A vaquejada tradicional é diversão que não maltrata os animais
Exibição de vaqueiro e festa de fazendeiro, de ano em ano
Publicado 30/03/2011 00:39
Amo cavalgar, tanger boi pro curral, tocar boiada e aprecio vaquejada – prazeres da vida simples de cultura vaqueira, do tipo franguinho na panela: "Eu tenho um burrinho preto/ Bão de arado e bão de sela/ Pro leitinho das crianças/ A vaquinha cinderela/ Galinhada no terreiro/ Papagaio tagarela…".
Ao escrever sou inundada por uma explosão de saudade de quando a vaquejada era só brincadeira anual nos pátios das fazendas: exibição de vaqueiro e festa de fazendeiro.

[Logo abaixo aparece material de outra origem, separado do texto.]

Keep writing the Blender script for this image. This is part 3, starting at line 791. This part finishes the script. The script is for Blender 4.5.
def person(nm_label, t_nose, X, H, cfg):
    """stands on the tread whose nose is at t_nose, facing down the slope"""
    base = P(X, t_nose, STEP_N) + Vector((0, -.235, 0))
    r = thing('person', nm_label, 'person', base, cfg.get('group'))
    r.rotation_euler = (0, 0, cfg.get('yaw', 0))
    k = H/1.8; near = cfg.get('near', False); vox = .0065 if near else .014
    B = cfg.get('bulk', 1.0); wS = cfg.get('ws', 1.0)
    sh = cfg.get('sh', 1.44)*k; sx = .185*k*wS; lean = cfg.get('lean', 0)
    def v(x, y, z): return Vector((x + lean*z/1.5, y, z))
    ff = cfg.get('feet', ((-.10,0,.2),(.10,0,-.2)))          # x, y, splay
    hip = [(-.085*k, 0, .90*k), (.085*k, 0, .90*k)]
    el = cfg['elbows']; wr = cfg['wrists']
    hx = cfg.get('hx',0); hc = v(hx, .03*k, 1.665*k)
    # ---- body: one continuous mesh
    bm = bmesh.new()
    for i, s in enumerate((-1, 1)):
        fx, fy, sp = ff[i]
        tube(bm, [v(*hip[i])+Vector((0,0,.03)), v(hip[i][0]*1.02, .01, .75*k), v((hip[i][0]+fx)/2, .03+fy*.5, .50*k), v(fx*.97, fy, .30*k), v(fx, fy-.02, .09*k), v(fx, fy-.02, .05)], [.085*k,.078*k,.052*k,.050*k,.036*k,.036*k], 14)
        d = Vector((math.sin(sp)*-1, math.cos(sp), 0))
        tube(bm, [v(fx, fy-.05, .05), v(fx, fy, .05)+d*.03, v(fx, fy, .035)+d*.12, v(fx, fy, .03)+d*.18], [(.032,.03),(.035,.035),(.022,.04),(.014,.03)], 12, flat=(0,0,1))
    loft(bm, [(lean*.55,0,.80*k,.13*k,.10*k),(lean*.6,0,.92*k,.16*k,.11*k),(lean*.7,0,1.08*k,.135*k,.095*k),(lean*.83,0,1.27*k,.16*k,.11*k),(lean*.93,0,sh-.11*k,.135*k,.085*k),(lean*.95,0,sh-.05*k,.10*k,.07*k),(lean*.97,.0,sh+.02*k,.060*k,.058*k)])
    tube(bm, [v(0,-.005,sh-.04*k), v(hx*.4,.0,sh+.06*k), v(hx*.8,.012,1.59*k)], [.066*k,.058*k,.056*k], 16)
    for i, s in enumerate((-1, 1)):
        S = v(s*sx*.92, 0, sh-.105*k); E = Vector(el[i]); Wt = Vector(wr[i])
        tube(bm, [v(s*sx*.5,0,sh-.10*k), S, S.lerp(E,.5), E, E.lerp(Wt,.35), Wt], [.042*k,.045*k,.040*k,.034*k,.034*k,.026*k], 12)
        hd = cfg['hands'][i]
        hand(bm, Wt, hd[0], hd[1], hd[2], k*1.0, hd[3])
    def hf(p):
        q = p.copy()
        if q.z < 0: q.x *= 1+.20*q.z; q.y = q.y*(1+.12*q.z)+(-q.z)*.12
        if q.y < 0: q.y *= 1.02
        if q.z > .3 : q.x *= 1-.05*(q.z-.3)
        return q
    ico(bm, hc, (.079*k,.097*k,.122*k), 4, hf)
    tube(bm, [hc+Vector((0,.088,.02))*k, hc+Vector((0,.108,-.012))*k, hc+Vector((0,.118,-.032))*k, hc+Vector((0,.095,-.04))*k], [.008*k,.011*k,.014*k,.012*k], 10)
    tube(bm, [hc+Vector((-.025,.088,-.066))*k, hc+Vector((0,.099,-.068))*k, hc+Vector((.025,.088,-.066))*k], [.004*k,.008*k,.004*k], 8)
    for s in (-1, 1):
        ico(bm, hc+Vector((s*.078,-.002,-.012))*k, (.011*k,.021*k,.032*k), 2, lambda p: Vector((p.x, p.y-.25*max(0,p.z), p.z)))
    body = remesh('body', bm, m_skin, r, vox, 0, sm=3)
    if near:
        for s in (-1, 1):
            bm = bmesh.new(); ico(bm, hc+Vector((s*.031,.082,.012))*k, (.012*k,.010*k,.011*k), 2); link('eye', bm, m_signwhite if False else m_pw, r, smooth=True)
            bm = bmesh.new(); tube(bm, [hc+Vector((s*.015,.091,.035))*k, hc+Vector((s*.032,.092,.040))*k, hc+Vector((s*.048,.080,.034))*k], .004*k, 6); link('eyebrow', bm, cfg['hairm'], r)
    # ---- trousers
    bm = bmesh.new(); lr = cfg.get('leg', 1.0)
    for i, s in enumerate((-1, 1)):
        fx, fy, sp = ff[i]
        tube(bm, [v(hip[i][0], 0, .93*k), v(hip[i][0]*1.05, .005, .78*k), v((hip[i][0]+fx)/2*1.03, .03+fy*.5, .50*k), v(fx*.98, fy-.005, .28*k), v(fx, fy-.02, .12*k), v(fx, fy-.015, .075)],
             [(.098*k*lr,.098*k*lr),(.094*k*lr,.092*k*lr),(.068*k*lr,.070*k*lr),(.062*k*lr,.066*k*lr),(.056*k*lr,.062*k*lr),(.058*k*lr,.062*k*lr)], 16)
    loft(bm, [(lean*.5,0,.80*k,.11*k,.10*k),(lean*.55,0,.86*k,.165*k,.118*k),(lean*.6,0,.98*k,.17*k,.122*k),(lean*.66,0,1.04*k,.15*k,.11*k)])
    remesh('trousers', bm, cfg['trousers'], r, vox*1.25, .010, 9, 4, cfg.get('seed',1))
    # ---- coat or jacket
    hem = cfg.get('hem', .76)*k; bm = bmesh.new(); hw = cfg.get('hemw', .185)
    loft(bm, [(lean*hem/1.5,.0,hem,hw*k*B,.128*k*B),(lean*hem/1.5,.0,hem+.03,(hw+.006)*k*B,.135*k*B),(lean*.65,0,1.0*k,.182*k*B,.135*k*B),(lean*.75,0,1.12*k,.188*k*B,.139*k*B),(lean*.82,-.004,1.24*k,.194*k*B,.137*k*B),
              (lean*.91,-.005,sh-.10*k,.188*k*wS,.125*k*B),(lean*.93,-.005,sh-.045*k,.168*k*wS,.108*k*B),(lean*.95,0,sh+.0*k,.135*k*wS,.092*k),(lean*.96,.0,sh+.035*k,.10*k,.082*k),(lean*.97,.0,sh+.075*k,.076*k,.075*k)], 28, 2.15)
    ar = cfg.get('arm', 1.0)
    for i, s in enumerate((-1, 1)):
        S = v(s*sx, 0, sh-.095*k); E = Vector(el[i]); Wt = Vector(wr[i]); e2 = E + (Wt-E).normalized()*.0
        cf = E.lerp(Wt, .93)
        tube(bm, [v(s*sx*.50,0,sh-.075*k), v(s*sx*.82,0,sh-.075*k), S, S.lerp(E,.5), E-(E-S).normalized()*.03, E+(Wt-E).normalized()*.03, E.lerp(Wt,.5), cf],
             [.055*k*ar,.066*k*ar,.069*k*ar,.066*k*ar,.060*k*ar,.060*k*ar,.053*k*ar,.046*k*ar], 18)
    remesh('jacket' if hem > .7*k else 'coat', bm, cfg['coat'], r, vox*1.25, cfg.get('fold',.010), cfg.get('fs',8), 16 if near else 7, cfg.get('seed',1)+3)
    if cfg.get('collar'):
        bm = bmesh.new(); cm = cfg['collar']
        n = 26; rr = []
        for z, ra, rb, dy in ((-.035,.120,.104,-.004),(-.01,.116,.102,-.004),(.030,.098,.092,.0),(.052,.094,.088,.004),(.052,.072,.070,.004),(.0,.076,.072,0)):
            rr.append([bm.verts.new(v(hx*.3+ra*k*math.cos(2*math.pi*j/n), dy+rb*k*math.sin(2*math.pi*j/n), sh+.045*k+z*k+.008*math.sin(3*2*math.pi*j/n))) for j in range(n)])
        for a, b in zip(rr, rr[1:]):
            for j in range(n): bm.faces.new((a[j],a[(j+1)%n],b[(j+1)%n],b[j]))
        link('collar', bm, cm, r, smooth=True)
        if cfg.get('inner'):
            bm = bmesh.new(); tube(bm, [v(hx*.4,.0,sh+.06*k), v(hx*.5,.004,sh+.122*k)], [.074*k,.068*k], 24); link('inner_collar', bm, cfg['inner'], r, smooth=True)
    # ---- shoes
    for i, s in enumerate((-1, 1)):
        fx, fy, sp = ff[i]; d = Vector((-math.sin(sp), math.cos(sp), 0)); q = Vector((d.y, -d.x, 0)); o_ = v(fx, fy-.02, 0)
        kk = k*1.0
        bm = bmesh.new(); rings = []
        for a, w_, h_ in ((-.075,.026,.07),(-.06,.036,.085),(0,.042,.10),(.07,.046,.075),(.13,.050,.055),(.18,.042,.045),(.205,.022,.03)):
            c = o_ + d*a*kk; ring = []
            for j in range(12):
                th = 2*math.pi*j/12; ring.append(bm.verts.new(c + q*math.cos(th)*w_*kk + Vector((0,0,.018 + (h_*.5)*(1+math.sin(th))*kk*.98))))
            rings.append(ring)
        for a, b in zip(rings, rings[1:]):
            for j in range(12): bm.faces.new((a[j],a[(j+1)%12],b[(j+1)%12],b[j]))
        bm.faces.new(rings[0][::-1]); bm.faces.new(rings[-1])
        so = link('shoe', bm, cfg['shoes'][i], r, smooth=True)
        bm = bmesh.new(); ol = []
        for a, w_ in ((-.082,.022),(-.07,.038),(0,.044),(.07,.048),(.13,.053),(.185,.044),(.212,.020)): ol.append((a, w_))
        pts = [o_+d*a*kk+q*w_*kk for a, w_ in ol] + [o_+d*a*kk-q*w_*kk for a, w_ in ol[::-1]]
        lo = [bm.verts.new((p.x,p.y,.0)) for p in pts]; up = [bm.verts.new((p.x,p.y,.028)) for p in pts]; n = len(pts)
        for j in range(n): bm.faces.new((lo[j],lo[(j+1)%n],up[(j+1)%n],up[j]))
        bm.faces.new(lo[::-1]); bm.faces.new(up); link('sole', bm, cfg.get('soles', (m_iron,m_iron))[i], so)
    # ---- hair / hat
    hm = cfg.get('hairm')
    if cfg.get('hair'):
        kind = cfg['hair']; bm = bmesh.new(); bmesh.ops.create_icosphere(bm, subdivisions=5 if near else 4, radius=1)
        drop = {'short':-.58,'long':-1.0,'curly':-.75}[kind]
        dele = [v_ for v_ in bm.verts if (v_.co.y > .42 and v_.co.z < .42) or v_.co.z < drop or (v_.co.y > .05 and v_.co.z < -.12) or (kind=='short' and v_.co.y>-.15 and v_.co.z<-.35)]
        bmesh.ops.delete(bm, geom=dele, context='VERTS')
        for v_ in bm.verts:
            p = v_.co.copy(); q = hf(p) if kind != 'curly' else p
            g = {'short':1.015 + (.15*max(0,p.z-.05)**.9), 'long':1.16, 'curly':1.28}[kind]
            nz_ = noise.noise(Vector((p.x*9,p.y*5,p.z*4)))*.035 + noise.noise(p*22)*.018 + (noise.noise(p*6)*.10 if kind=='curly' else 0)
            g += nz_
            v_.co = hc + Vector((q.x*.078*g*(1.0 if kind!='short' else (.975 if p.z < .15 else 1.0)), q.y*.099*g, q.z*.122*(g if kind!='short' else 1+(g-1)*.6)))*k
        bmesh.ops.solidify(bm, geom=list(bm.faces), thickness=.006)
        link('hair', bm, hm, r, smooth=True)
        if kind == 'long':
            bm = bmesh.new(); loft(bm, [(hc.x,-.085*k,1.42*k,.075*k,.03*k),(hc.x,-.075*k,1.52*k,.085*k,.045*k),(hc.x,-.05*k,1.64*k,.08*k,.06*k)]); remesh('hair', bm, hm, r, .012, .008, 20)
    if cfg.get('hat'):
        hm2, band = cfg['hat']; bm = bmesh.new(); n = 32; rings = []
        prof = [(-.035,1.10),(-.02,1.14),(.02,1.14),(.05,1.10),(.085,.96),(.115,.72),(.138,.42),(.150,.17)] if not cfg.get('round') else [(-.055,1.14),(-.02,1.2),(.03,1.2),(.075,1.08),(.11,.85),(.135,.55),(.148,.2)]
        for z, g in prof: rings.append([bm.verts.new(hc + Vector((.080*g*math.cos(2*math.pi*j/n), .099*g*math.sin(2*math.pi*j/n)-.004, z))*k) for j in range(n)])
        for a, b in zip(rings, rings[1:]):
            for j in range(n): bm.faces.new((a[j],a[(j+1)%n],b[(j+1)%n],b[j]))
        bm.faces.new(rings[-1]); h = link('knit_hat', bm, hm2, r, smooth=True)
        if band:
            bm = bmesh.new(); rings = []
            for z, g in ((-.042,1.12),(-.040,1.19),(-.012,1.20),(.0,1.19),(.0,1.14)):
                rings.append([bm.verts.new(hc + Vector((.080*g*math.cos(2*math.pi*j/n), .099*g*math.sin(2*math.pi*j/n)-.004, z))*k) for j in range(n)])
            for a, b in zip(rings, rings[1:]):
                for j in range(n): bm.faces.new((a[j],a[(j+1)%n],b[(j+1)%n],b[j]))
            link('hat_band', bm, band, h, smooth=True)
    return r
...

A "pega de bezerro", ou "pega de boi", nos anos 1970, no meu sertão natal, virou vaquejada: um esporte, fora da apartação de gado, como atração nas exposições agropecuárias: imitando o rodeio, mimetizando o estilo country estadunidense e os clichês da filmografia western, com distorções que renegam a vaqueirice. Hoje é esporte rentável, que atrai multidões, mas de reputação polêmica, devido às acusações de maus-tratos a bois e cavalos.
Sem falar na confusão entre vaquejada e rodeio constante em lei – "Entende-se como prova de rodeios as montarias em bovinos e equinos, as vaquejadas e provas de laço, promovidas por entidades públicas ou privadas, além de outras atividades dessa prática esportiva" – que dividiu a atividade vaqueira tradicional em duas: peão de boiadeiro (trabalhador rural: empregado que cuida e treina cavalos e bois) e peão de rodeio (atleta profissional).

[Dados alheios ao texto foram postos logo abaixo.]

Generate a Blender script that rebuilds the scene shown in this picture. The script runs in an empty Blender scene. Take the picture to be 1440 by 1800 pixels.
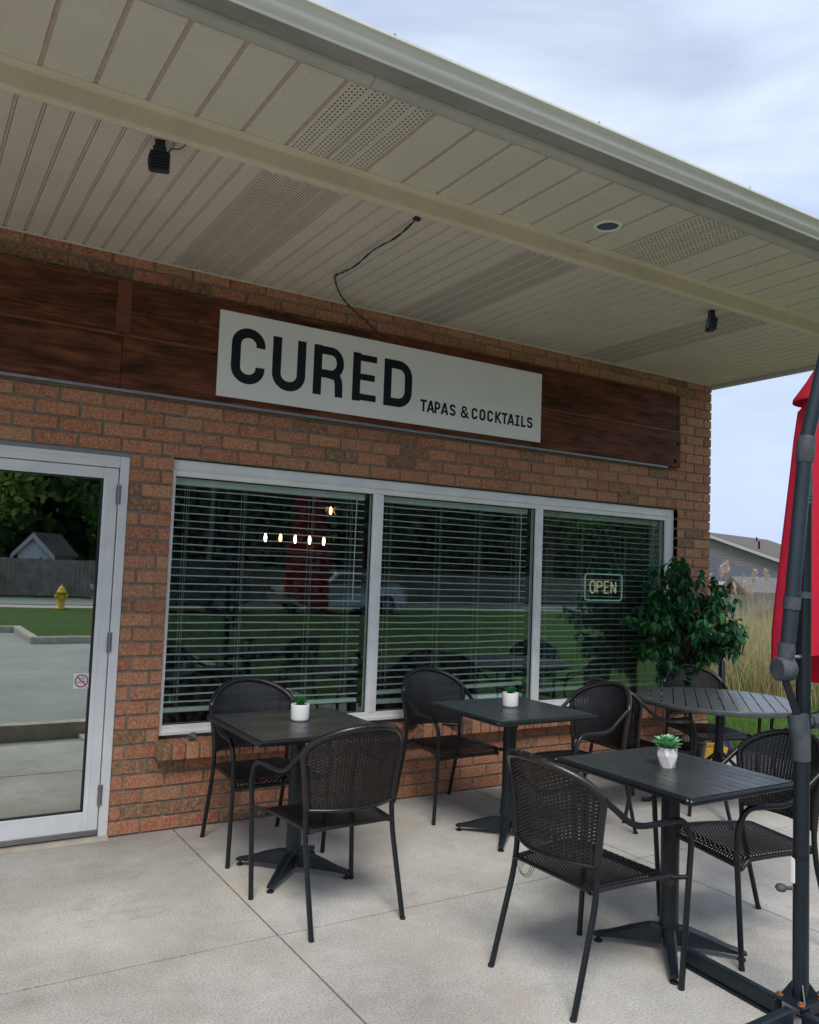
import bpy, bmesh, math, random
from mathutils import Vector, Matrix
import numpy as np
random.seed(7)
R_ = math.radians
S = bpy.context.scene
COL = S.collection

# ------------------------------------------------------------------ camera, sky, sun, exposure
cam_d = bpy.data.cameras.new("camera")
cam = bpy.data.objects.new("camera", cam_d); COL.objects.link(cam); S.camera = cam
YAW, PITCH, ROLL = 0.55244, 0.069874, 0.037385
fw = Vector((math.sin(YAW)*math.cos(PITCH), math.cos(YAW)*math.cos(PITCH), math.sin(PITCH)))
rt = Vector((math.cos(YAW), -math.sin(YAW), 0)); up = rt.cross(fw)
r2 = rt*math.cos(ROLL) + up*math.sin(ROLL); u2 = -rt*math.sin(ROLL) + up*math.cos(ROLL)
cam.matrix_world = Matrix(((r2.x, u2.x, -fw.x, -6.0074), (r2.y, u2.y, -fw.y, -4.7488), (r2.z, u2.z, -fw.z, 1.5102), (0, 0, 0, 1)))
cam_d.sensor_fit = 'HORIZONTAL'; cam_d.sensor_width = 36; cam_d.lens = 36*1455.84/1440
cam_d.clip_end = 2000; cam_d.clip_start = 0.05

SUN_EL, SUN_AZ = R_(52), R_(208)          # azimuth clockwise from +y: sun behind and a little left of the camera
world = bpy.data.worlds.new("World"); S.world = world; world.use_nodes = True
wn = world.node_tree.nodes; wl = world.node_tree.links; wn.clear()
wo = wn.new('ShaderNodeOutputWorld'); bg = wn.new('ShaderNodeBackground'); bg.inputs['Strength'].default_value = 0.067
sky = wn.new('ShaderNodeTexSky'); sky.sky_type = 'NISHITA'; sky.sun_disc = False
sky.sun_elevation = SUN_EL; sky.sun_rotation = SUN_AZ; sky.air_density = 1.0; sky.dust_density = 1.5; sky.ozone_density = 1.5
tc = wn.new('ShaderNodeTexCoord'); mp = wn.new('ShaderNodeMapping'); mp.inputs['Scale'].default_value = (1.0, 1.0, 3.6)
mp.inputs['Location'].default_value = (0.37, 0.9, 0.2)
n1 = wn.new('ShaderNodeTexNoise'); n1.inputs['Scale'].default_value = 2.1; n1.inputs['Detail'].default_value = 7; n1.inputs['Roughness'].default_value = 0.52
n1.inputs['Distortion'].default_value = 0.35
cr = wn.new('ShaderNodeValToRGB'); cr.color_ramp.elements[0].position = 0.33; cr.color_ramp.elements[0].color = (0.55, 0.55, 0.55, 1)
cr.color_ramp.elements[1].position = 0.60; cr.color_ramp.elements[1].color = (1, 1, 1, 1)
n2 = wn.new('ShaderNodeTexNoise'); n2.inputs['Scale'].default_value = 1.5; n2.inputs['Detail'].default_value = 5
cr2 = wn.new('ShaderNodeValToRGB'); cr2.color_ramp.elements[0].position = 0.35; cr2.color_ramp.elements[0].color = (4.5, 5.5, 7.7, 1)
cr2.color_ramp.elements[1].position = 0.66; cr2.color_ramp.elements[1].color = (6.3, 7.1, 8.4, 1)
mx = wn.new('ShaderNodeMixRGB')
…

A "pega de bezerro" era no dia da apartação, prática da pecuária extensiva, antes da chegada do arame farpado (por volta de 1940, embora inventado em 1873, em Illinois, EUA). O vaqueiro ia "pegar o gado" que pastava solto nas capoeiras, onde gados de vários donos se misturavam. Uma labuta de dias e dias. O vaqueiro não era assalariado. Tinha parte na bezerrada que nascia entre uma apartação e outra, logo tinha "olho de dono", de amor aos bichos e não maltratava seus animais. Os vaqueiros das redondezas se juntavam para ajudar um colega de ofício a receber a parte que lhe tocava.
Após a "partilha", os vaqueiros brincavam de "pegar bezerro". Era uma celebração. Na pecuária extensiva, muitas vacas davam cria no mato, então a bezerrada era selvagem e de difícil captura, exigindo maestria do vaqueiro para enfrentar a caatinga, o cerrado, o carrasco ou a mata fechada, perseguindo e laçando a "bezerrama" para prendê-la no curral. Era uma epopeia! Muitos vaqueiros viravam lendas ambulantes do sertão, inspirando as vaquejadas como diversão: exibição de vaqueiro e festa de fazendeiro, de ano em ano, com comilança, violeiro e sanfoneiro.
O vaqueiro escolhia sua parte no "dois pra uma": dois machos e uma fêmea. Meu avô Braulino ferrava uma "garrota" pé-duro, hoje em extinção, para cada neto que nascia. Dizia que era uma "sementinha de gado". Meu ferro de gado era MF, de Maria de Fátima. Numa partilha, Dé, o vaqueiro, escolheu uma cria da minha vaca Margarida. Aprontei a maior choradeira. Neta mimada e no dizer de vovó, com ar de recriminação, "cheia de gostos" – e era! -, na porteira do curral só bebia leite mungido de minhas vacas.
De certeza uma menina puro entojo, como dizia a tia Lô. Resumo da ópera: o pai velho deu dois bezerros ao Dé pela minha bezerrinha.
Hoje registro uma promessa ao compadre Dé (sou madrinha de um filho seu) e ao pai velho, que, tementes a Deus, decerto estão aboiando e laçando bezerro no céu: volto aos circuitos das vaquejadas pelo resgate da vaqueirice, uma cultura que não maltrata animais, e pela preservação do gado pé-duro, um patrimônio genético do Brasil.